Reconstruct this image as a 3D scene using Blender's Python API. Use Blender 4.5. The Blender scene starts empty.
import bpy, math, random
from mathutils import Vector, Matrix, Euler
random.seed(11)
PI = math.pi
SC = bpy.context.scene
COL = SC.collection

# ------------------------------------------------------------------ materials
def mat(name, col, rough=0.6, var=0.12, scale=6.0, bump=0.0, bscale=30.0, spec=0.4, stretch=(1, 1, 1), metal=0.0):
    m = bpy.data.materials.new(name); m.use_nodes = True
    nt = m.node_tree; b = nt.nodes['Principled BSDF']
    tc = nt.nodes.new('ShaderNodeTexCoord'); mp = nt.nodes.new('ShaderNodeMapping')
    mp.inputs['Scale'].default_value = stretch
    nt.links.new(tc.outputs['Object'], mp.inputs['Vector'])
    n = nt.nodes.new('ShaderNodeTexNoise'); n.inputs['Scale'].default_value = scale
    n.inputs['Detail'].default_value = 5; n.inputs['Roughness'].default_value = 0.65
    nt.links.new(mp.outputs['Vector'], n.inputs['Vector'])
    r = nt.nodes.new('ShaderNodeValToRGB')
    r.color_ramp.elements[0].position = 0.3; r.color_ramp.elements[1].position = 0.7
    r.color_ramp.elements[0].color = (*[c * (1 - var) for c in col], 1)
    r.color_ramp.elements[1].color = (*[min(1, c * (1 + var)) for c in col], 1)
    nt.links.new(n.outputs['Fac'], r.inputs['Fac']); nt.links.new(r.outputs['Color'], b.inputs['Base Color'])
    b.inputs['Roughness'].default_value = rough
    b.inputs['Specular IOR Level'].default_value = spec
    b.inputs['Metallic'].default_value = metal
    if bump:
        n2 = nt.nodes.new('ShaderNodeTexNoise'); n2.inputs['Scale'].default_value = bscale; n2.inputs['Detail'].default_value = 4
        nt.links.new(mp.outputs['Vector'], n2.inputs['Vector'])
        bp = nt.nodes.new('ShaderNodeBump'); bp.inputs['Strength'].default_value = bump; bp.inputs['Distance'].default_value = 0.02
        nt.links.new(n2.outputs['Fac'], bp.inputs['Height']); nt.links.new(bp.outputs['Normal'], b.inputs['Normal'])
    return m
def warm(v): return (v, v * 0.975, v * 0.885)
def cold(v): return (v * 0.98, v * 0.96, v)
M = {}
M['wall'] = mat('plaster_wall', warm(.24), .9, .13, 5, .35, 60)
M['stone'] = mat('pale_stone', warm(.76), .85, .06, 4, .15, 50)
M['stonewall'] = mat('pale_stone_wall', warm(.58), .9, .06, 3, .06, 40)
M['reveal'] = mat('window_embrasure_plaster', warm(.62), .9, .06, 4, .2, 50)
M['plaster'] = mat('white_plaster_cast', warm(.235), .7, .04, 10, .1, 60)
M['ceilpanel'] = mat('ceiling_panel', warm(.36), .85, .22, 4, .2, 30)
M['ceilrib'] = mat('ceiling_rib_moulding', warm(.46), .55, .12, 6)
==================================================
__Exercise description__.
From the very first line of the data through the line with "COL = SC.collection" in it, please reproduce each line exactly and output nothing more.

__The reply__.
Reconstruct this image as a 3D scene using Blender's Python API. Use Blender 4.5. The Blender scene starts empty.
import bpy, math, random
from mathutils import Vector, Matrix, Euler
random.seed(11)
PI = math.pi
SC = bpy.context.scene
COL = SC.collection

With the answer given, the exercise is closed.